How real are shows like The Bachelor and The Bachelorette? You find your soul mate within a couple of days, maybe weeks while getting to know several other possible suitors at the same time? I’m not buying it. Well, your 16th season of The Bachelor proved to be yet another joke, when Ben Flajnik proposed to Courtney Robertson and then proceeded to call off the engagement and break up a mere 10 months later.
“We weren’t as similar as we thought,” Ben recently said to In Touch in his first interview since the break- up. You weren’t that similar? You weren’t that similar?! Of course you two found out you weren’t that similar since you didn’t really get to know each other to begin with. He goes on to say that “they really did love each other”, but they “started to grow apart because of the distance, time apart and our need to focus on our respective careers.” Respective careers meaning they used the show to get famous, pretended to be in love and engaged, then subsequently ended the engagement so that they could get that next book deal, acting gig, modeling opportunity, or just become a household name.

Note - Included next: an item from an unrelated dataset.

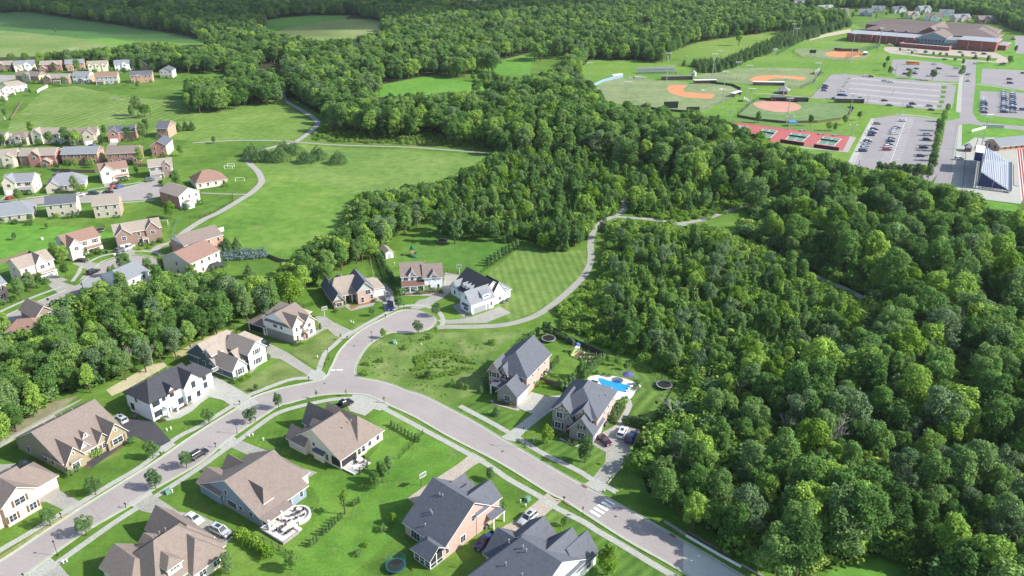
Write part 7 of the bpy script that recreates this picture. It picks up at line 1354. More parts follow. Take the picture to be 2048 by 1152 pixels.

The bright side, from my point of view, is that the genius’ at Neil Lane had a clause in Bachelor Ben and Courtney’s contracts that states the engagement ring they provided must be returned should these two not stay together for at least two years. Kiss that rock good bye, Courtney. That ring is going back in the glass case where it belongs.
It boggles the mind that the American public still buys into this show. Yes, I understand that people need to escape from their regular lives from time to time. I’ve been known to escape into the world of Christian Grey and Anastasia Steele (Fifty Shades of Grey, duh), but after sixteen seasons of The Bachelor nonsense, can’t we put this show out of its misery?